Hasta hace pocos años las construcciones de Santiago Calatrava me fascinaban. Consideraba al valenciano como el creador de una sobresaliente estética personal. Sin embargo, de un tiempo a esta parte, considero sus obras como meros ejercicios de megalomanía. Las razones de este cambio en mis consideraciones se basan en la evidencia. Tres ejemplos:
Uno. Cuando el viajero soporta el terrible frío de la terminal de autobuses de la estación de Oriente en Lisboa percibe que la excepcional calidad formal del espacio que le rodea ha dejado de tener importancia.

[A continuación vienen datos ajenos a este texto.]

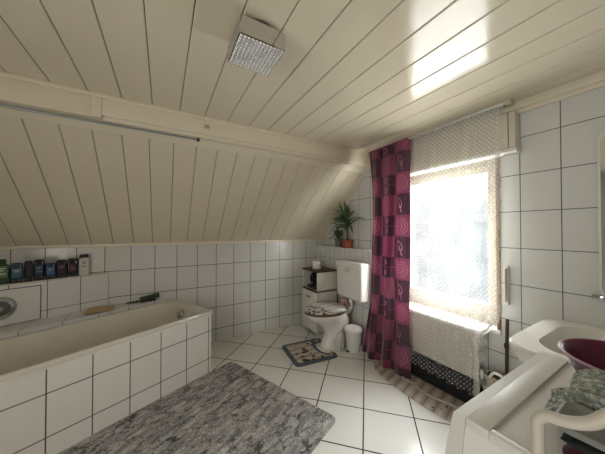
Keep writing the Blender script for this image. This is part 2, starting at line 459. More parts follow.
# gathered tail of the net beside the radiator
def tail(u, v):
    z = .62-.24*v
    return (2.11+.06*u*(1-.4*v)+.010*math.sin(v*14+u*3), -.17-.02*math.sin(u*9+v*5), z), (.9+.1*u, z)
sheet('gathered_edge', M_net, t_, tail, 24, 30)
bm.free()

# burgundy curtain
t = NT('burgundy_rose_check'); uv = t.n('ShaderNodeTexCoord').outputs['UV']; o = t.xyz(uv)
P = .20; PV = .194
U = t.math('DIVIDE', o[0], P); V = t.math('DIVIDE', o[1], PV)
iu = t.math('FLOOR', U); iv = t.math('FLOOR', V)
pu = t.math('MODULO', t.math('ADD', iu, 40), 2); pv = t.math('MODULO', t.math('ADD', iv, 40), 2)
chk = t.math('MODULO', t.math('ADD', pu, pv), 2)          # 0: bright  1: dark
fu = t.math('SUBTRACT', t.math('FRACT', U), .5); fv = t.math('SUBTRACT', t.math('FRACT', V), .5)
r = t.math('SQRT', t.math('ADD', t.math('MULTIPLY', fu, fu), t.math('MULTIPLY', fv, fv)))
th = t.math('DIVIDE', t.math('ARCTAN2', fv, fu), 2*PI)
wob = t.math('MULTIPLY', t.math('SINE', t.math('MULTIPLY', th, 2*PI*5)), .012)
sp = t.math('FRACT', t.math('ADD', t.math('MULTIPLY', t.math('ADD', r, wob), 8.5), th))
rose = t.math('MULTIPLY', t.math('LESS_THAN', sp, .22), t.math('LESS_THAN', r, .40))
rose = t.math('MULTIPLY', rose, t.math('MULTIPLY', pu, t.math('SUBTRACT', 1, chk)))
# leaf: pointed ring + stalk on the dark squares
lu = t.math('ADD', fu, t.math('MULTIPLY', fv, .25)); lv = t.math('SUBTRACT', fv, .08)
lr = t.math('SQRT', t.math('ADD', t.math('MULTIPLY', t.math('MULTIPLY', lu, lu), 3.2), t.math('MULTIPLY', lv, lv)))
leaf = t.math('LESS_THAN', t.math('ABSOLUTE', t.math('SUBTRACT', lr, .22)), .025)
stalk = t.math('MULTIPLY', t.math('LESS_THAN', t.math('ABSOLUTE', lu), .018), t.math('MULTIPLY', t.math('LESS_THAN', fv, .1), t.math('GREATER_THAN', fv, -.38)))
leaf = t.math('MULTIPLY', t.math('MAXIMUM', leaf, stalk), t.math('MULTIPLY', chk, pu))
gv = t.math('SUBTRACT', t.math('FRACT', t.math('MULTIPLY', V, 2)), .5); gu = t.math('MULTIPLY', fu, 1.9)
gr = t.math('SQRT', t.math('ADD', t.math('MULTIPLY', gu, gu), t.math('MULTIPLY', gv, gv)))
small = t.math('LESS_THAN', t.math('ABSOLUTE', t.math('SUBTRACT', gr, .24)), .05)
small = t.math('MULTIPLY', small, t.math('MULTIPLY', chk, t.math('SUBTRACT', 1, pu)))
leaf = t.math('MAXIMUM', leaf, small)
line = t.math('MAXIMUM', rose, leaf)
# half-height divider on the dark squares of the even columns
hd = t.math('MULTIPLY', t.math('MULTIPLY', t.math('LESS_THAN', t.math('ABSOLUTE', fv), .03), chk), t.math('SUBTRACT', 1, pu))
ns = t.noise(uv, 60, 3)
br = t.mix(ns, lin((108, 40, 68)), lin((132, 58, 86))); dk = t.mix(ns, lin((52, 18, 38)), lin((70, 26, 48)))
col = t.mix(chk, br, dk); col = t.mix(t.math('MULTIPLY', hd, .8), col, lin((122, 44, 84))); col = t.mix(t.math('MULTIPLY', line, .75), col, lin((196, 120, 146)))
p = t.n('ShaderNodeBsdfPrincipled'); t.put(p.inputs['Base Color'], col); p.inputs['Roughness'].default_value = .42
p.inputs['Sheen Weight'].default_value = .3
tl = t.n('ShaderNodeBsdfTranslucent'); t.put(tl.inputs[0], col)
mm = t.n('ShaderNodeMixShader'); mm.inputs[0].default_value = .18; t.t.links.new(p.outputs[0], mm.inputs[1]); t.t.links.new(tl.outputs[0], mm.inputs[2]); t.t.links.new(mm.outputs[0], t.out.inputs[0])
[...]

Dos. En otra de sus obras realiza un puente -el Zubi-zuri de Bilbao- con losetas de cristal donde prima lo puramente estético frente a lo funcional, provocando, de este modo, numerosas caídas de los ciudadanos al no tener en cuenta el contexto climático (en este caso una ciudad caracterizada por su elevada pluviometría). Por si fuera poco, las losetas se rompen al precio de 240 europeos la pieza.
Tres. Por último, en Oviedo, ha realizado un centro comercial en el solar del antiguo estadio Carlos Tartiere. Donde había un espacio de mediana altura -las gradas- y el campo, ha edificado una construcción desmesurada que llena todo el solar y que impide a los vecinos la visión del entorno.
En fin, Calatrava, una carrera descendente.